David Haye’s punches land on AIBA’s pro-boxing move

At a bar in Mumbai on Wednesday,Haye landed imaginary blows on two rather mighty opponents.

Written by Mihir Vasavda | Mumbai | Published: June 27, 2013 3:43 am

David Haye lets out a slight chuckle and adjusts his neatly braided hair. He looks straight in the eyes,as if facing off an opponent on the eve of his bout. There is no attempt to be subtle. But then,boxers generally aren’t. Especially Haye. If you could win titles by merely taking jibes at opponents,then Haye would have won them by a dozen.

At a bar in Mumbai on Wednesday,Haye landed imaginary blows on two rather mighty opponents. First,the International Olympic Committee (IOC) and the International Amateur Boxing Association (AIBA) for allowing professional boxers to compete at the Olympic Games. Second,on his fierce rival Vitali Klitschko. But that one’s for later.

AIBA’s decision to allow pro-boxers to compete at Rio Games has sparked a huge controversy,with the World Boxing Council,who are a pro-boxing organisation,questioning the move,which is backed by the IOC. Haye,the former heavyweight world champion,did not mince words when his opinion was sought on this issue. “I think its a bad thing that pros are allowed to compete at the Olympics. It’s not fair,” Haye,who won a silver medal at the 2001 World Amateur Championships,began. “I was an amateur for 12 years and competed as a pro for last 10 years,during which I have had 12 round fights and the world championship bouts. To go back to the Olympics and to fight potentially a 17-year-old boy,who’s only had 20 fights is not fair. I should not be allowed to go back to the Olympics.” Haye said Olympics are for ‘younger kids and amateurs’ who have striven to win a medal.
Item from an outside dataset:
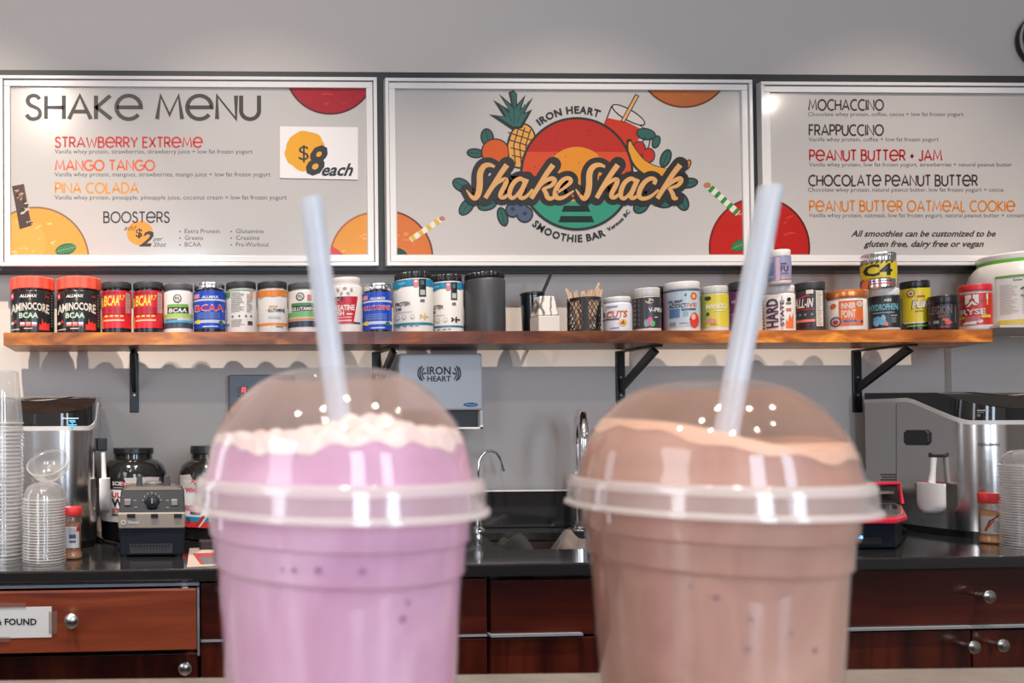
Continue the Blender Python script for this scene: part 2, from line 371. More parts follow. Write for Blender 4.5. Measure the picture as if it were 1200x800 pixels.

Rather than pros going back to the amateur level,it should be the other way round,he says.

However,he was of the opinion that it is still some time before Indian boxers should take the plunge into professional boxing. The likes of Vijender Singh and Akhil Kumar have,in the past,expressed their desire to switch to pro boxing but Haye believes India first need to get proper infrastructural set-up. “Having the skill set isn’t enough. They need to get the whole professional infrastructural setup around them and at the moment I don’t see that in India yet. I hope my presence here can help them,” he says.

Haye was in Mumbai for the launch of a fitness centre along with actor John Abraham. He looked well-versed with the Indian boxing scene,aware of the Vijenders and Mary Koms. So smitten is he by Kom,in fact,that he called her the ‘story of the London Games.’ “What she did at the Olympics was amazing…that was the story of the games for me. Considering that she has achieved this despite what she’s been through,is inspiring. I think that has given India a shot in the arm in terms of youngsters,particularly young girls,who want to take up boxing,” he says.

And how can any conversation with Haye go without the mention of Klitschko. Asked if heavyweight boxing,which has over the years seen legendary rivalries that have spilled beyond the boxing rings,has lost its charm,Haye blamed it on the reigning world champion. “It has been rather boring. But what else can you expect if you have Klitschko as the world champion?” he smiled.Haye says he ‘hates’ Klitschko because the Ukrainian has taken what he loves the most — the World Championship belt.